V-c: diversify support staff to close minority ‘awarding’ gap

Leicester’s first BAME leader says students won’t feel they belong unless all staff reflect their backgrounds

November 22, 2019
Leicester students
Source: Alamy

Ensuring there is diversity among support staff in universities is just as essential as improving the representativeness of the academic workforce to helping students from different backgrounds succeed, according to a vice-chancellor.

Nishan Canagarajah, who took the helm at the University of Leicester this month, said that it might be difficult for students from an ethnic minority or poorer family “to feel they belong” if professional services staff were from different backgrounds to them.

The former pro vice-chancellor at the University of Bristol, who grew up in Sri Lanka before studying electronics to PhD level at the University of Cambridge, has pledged to close the gap at Leicester between black, Asian and minority ethnic (BAME) students and their white counterparts, in terms of those getting a first or a 2:1 at undergraduate level, by 2025.

It currently stands at about 10 percentage points at Leicester and 13 percentage points nationally, with the gap for black students across the country even higher at roughly 23 percentage points.

Professor Canagarajah said that a key element to eliminating the gap – which he wants to call the “awarding gap” rather than “attainment gap” to shift the onus for change on to universities – was the diversity of the staff body, but not just among academics.

Latest data from the Higher Education Statistic Agency show that BAME staff made up about 16 per cent of the total academic workforce in the UK in 2017-18, but just 12 per cent of support staff. Just 2 per cent of academics and support staff in professional occupations were black.

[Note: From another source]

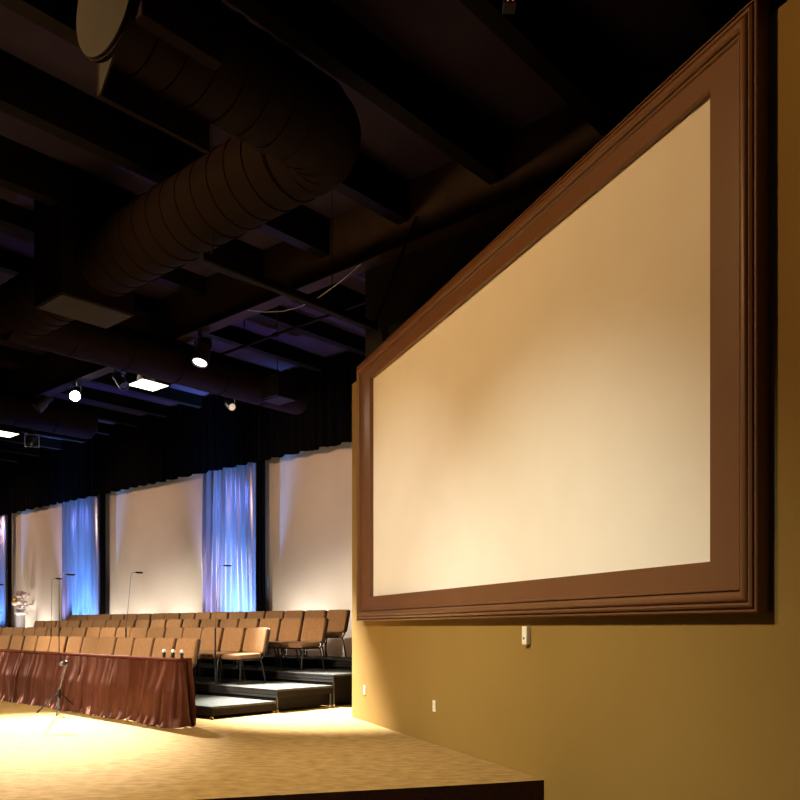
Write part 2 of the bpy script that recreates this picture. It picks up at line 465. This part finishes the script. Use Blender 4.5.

Meanwhile, almost a quarter of all British students are from a BAME background, with Leicester having one of the most diverse campus populations with about 40 per cent being BAME.

Professor Canagarajah, Leicester’s first BAME vice-chancellor, said that although the number of ethnic minority academics was still “very low across the sector”, students also “regularly have contact with professional services” such as the “student well-being office, in finance, in libraries, in mental health support”.

“Again if you look at the distribution of staff [across the country] it is predominantly white. So one of the priorities for me is to make sure that we have the workforce that is diverse and representative of our student body,” he said.

Professor Canagarajah added that exactly the same principle should apply for other forms of inequality, such as socio-economic background, too.

“If, again, we have staff who come from an affluent background and certain types of school and institution and their experience is very similar to students coming from that background then…the students from a widening participation background don’t quite feel that they belong,” Professor Canagarajah said.

Professor Canagarajah, who spent more than 25 years at Bristol and led on equality and diversity issues while pro vice-chancellor for research, said that although there were still only a handful of BAME vice-chancellors in the UK – according to Hesa there were just 10 in 2017-18 – he still thought it was “incumbent” on people like him to push for change.

“Although in some ways it might seem perverse that we are always relying on a few people to take on the leadership for these important issues…if we don’t do it we shouldn’t expect others to pick it up for us, so I feel it is very much my responsibility,” said Professor Canagarajah.